Yıkmak yetmez yenisini inşa ederken de en büyük katılımı sağlamak gerekecektir. Bugüne kadar sorun olan ne varsa bundan sonra olmaması için daha çok katılım, daha renkli bir yapı, çok sesli bir yönetim ve muhakkak surette ayrımsız bir sistem inşası...
Cumhuriyet’in yanlışları neydi unutmayalım. Yeni Türkiye’yi kurduktan sonra hepsini unutalım, gitsin.
Tek tipçi, tek ırkçı, tek kimlikçi, tek kıyafetçi, tek ideolojici, tek bakışçı... Hasılı, tekçi vatandaş tanımından çoğulculuğa. Farklı fikirler, farklı ideolojiler, farklı etnik kimlikler, farklı kıyafetler ve sebebine bakılmaksızın bütün farklılıklar...
Ana sermaye hazır
Zaten öyle olduğumuza göre; yani, kimimiz Türk, kimimiz Kürt, kimimiz laik, kimimiz dindar, kimimiz Alevi, kimimiz Sünni, kimimiz başörtülü, kimimiz başörtüsüz olduğuna göre sistemin de bütün bu renkleri barındırmasından daha tabii ne olabilir? Herkesin herşeye, eşit ve adil erişimini temin etmekten daha makul bir hedef ne olabilir?

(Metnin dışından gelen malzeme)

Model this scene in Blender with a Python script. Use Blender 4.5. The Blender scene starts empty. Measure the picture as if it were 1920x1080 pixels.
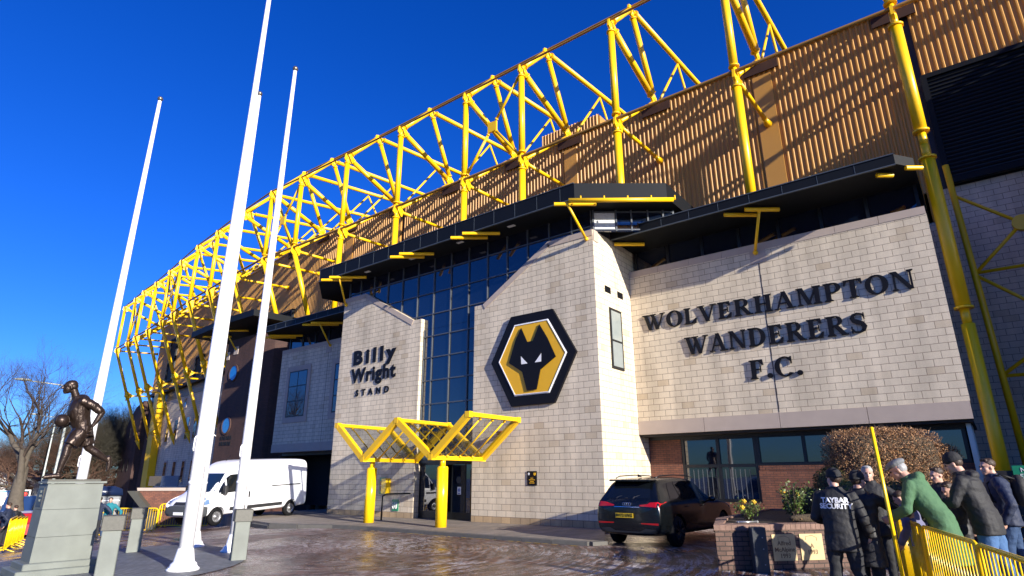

Başbakan Davutoğlu’nun taahhüt ettiği belki zor ama en azından toplumun zihninin hazır olduğu bir misyondur.
Bu ülkede, Kürt sorununu çözmek, paralel vesayetten kurtulmak ve yeni bir anayasa ile yola devam etmekten daha çok istenen üç şey var mı acaba?
İyi bir başbakanın birinci özelliği nedir?
İyi bir başbakanlığın birçok şartı vardır; güçlü liderlik, kararlılık, ekip çalışması vs. Ama olmazsa olmaz olanı çalışkanlıktır. Vizyonu, perspektifi olmayan çalışamaz, en fazla çalışıyor görünür. İyi bir perfomansın yüzde 70’i, belki 80’i çalışkanlıktan geçer. İşine sahip olmaktan ve yorulmamaktan.
Davutoğlu, kesinlikle çalışkan bir politikacı. Sorumluluk üstlenmekten çekinmeyen, kendine iş üreten ve merak eden bir profil. Tıpkı selefi Erdoğan gibi. Hangi saat olursa olsun ikisi birbirlerini aradıklarında telefonları açık olacaktır.
Bu açıdan da tam bir devir-teslim olduğu kesin.
Evet, başarı için çalışkanlık şart... Gerisi? Gerisi ise talih olmalı.
O cümle yine hortladı
CHP Genel Başkanı Kemal Kılıçdaroğlu şöyle dedi:
“Ülkemiz çok güzel, insanımız da çok güzel. Kötü olan, emin olun ki politikacılar.”
“Herkes iyi politikacılar kötü” sloganı, tek parti yıllarından askeri darbe zamanlarına kadar uzun bir devri ifade eder. Son 10 yılda adım adım tasfiye edilen, tarihe gömülen bir devri...
Şimdi 2014 yılında Kılıçdaroğlu’nun dilinden hortlaması “Evet, bir zamanlar böyle bir söz vardı” nostaljisini uyandırıyor.
Bu laf için CHP’nin siyasete bir türlü saygı gösterememesinden tutun da halk dalkavukluğuna kadar birçok şey söylenir ama gerek yok. O devirler geride kaldı. Halkın Cumhurbaşkanı’nı da seçtiği günlerdeyiz artık.
Şu kadarını söyleyelim... İnsanın hiç olmazsa yaptığı işe saygısı olmalı.